Competivation – Motivation through competition

I assume you are familiar with the old truth that competition spurs motivation and fear; two tremendously powerful mental states. Let me introduce my new concept that leverages both: Competivation.

It comes in two flavors, external competivation and internal competivation. They complement each other and will boost efficiency, and keep everyone on their toes at all times.

External Competivation

What better unites a group of people than a common enemy? Nothing! Competivation builds upon that.

Step 1: Introduce team uniforms. Have the team’s (often corny) name printed on a colorful t-shirt and hand them out. This investment will soon pay itself back. If you want to you can have casual Friday mean “Team uniform is optional” Friday. Make sure to give the senior and the most important team’s cool colors and mean fonts.

Step 2: Announce Quarterly Team Championships. Announce that there from now on will be monthly championships running. Put up big dashboards in the cafeteria and by the reception. The more dashboards, the higher the impact. Have the dashboards show scores for each team, which is in the lead and which teams are at the bottom. Having the teams compete against each other should result in a productivity boost. If you don’t notice immediate change, announce that the winning team will be “safe” from this quarter’s staff reduction overview and have “Survival” sporadically run on the tvs. That should do it.

Here are some other metrics to base the championship scoring on:

  • Bugs reported on other teams – Severity don’t matter. 1 point for every bug report.
  • Worked hours – Weekend hours are counted twice.
  • Email blowout – The more CC’s a week, the better the score. Top score for Blowouts – when a person’s email box finally reaches its limit.
  • Execution accuracy – Only lame teams allow work to run longer than estimated. Cut the crap short and hand over problem to another team. The team closest to 1.0 is the winner.
  • Flow interruptions – Every time a person feels interrupted by some other team, he/she logs it. That team gets a penalty point. The winner is the team with the fewest penalty points.
  • Cost savings – Every team logs cost reductions. For example: fewer licenses, fewer servers, less post-its used, colder coffee, smaller whiteboards, less expensive chairs, and so on. Encourage creativity! The team that managed to cut most cost is the winner.

Internal Competivation

Turning people against each other in a competitive environment really triggers motivation and creativity. If you need proof for this, as well as inspiration, I recommend viewing “The Hunger Games”.

But don’t forget the fear-factor. Even when you sublimely introduce competition between the members of a team make sure that you often remind them that you expect them to work as a team, to take responsibility as a team and to feel “empowered”. Keep them confused and afraid of failure!
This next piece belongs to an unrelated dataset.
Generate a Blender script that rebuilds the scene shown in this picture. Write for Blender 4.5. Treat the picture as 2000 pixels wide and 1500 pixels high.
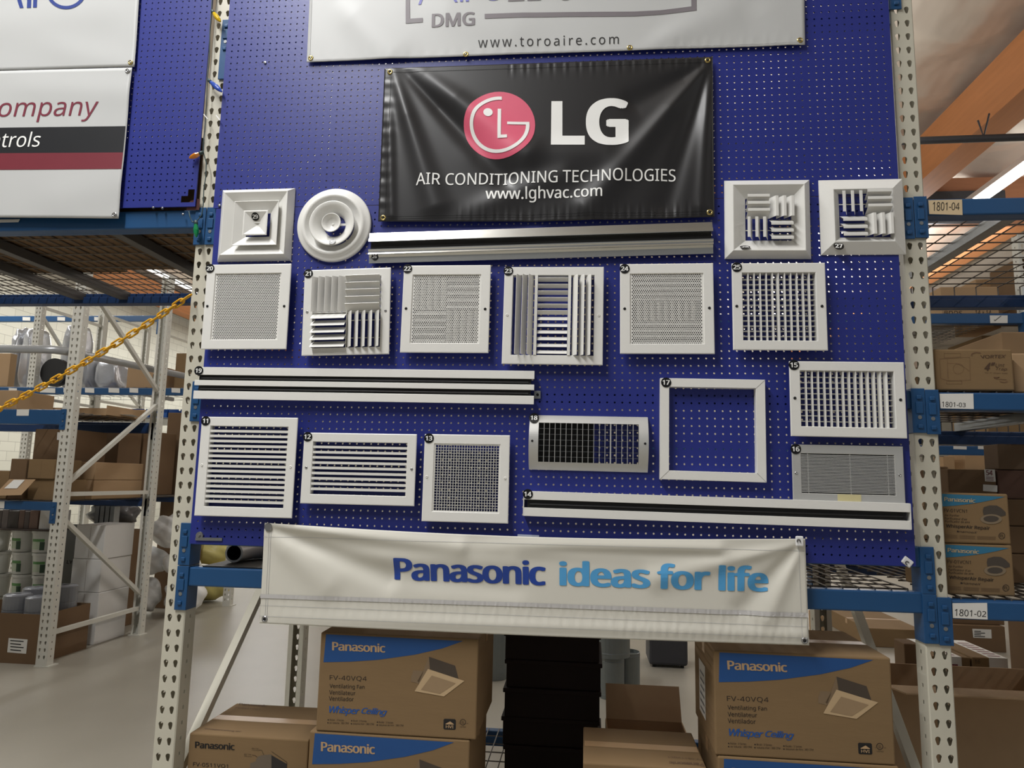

Here are some examples of Internal Competivation:

  • Award the person who wrote the highest number of post-its during a retrospective brainstorming. What’s written on the post-its are irrelevant.  A simple reward, such as an ice-cream with you, their Scrum Master, should be enough to make it clear that you value productivity – not deep thoughts.
  • Spontaneously give away free movie tickets at the end of the daily stand-ups to the person who moved the most tasks to a new column.
  • Secretly write down the number of times each person leaves their desk to do something else than coding. By the end of every day simply proclaim the winner without explanation. When they have figured it out, the lesson is learned and it’s time to switch to another competition.
  • Cleanest code – Install a spyware that counts the number of compilation errors and warnings.
  • If the daily stand-up exceeds 15 minutes – blow a whistle and punish the person currently talking.
  • Scared and confused looks during a week. Don’t explain the scoring just award that person with a personal toilet – Just for the fun of it 🙂

Make sure to do the above irregularly. You don’t want the team to figure out in advance what’s going on. You want them on edge; you need them on their toes doing their best in order for you to look good. The final blow that raises you to all controlling God status is when you step in as and say: “why don’t we just cooperate!”.

5 responses on “Competivation – Motivation through competition

  1. Thanks Evil coach! I knew we had many ways to evolve as a company.

    I was struggling to come up with more cost savings for our Excellence 2000 plan, now I know: make it a competition!

    /CEO

  2. Now THIS is advice I can get behind!

    I’ll present this to my ruler… er I mean Manager, first thing tomorrow.

    FOUR MORE YEARS!!

  3. As usual, this are great advices. I’m becoming a better coach and person each time I read from you.

    Thanks so much

  4. Yes, it`s really great if you are one of Pavlov`s fans. Blow whistle? Am I a dog or something? It is not coaching it`s taming,

  5. I love them all, Evil Coach. But instead of a whistle I’m going to use my blamethrower.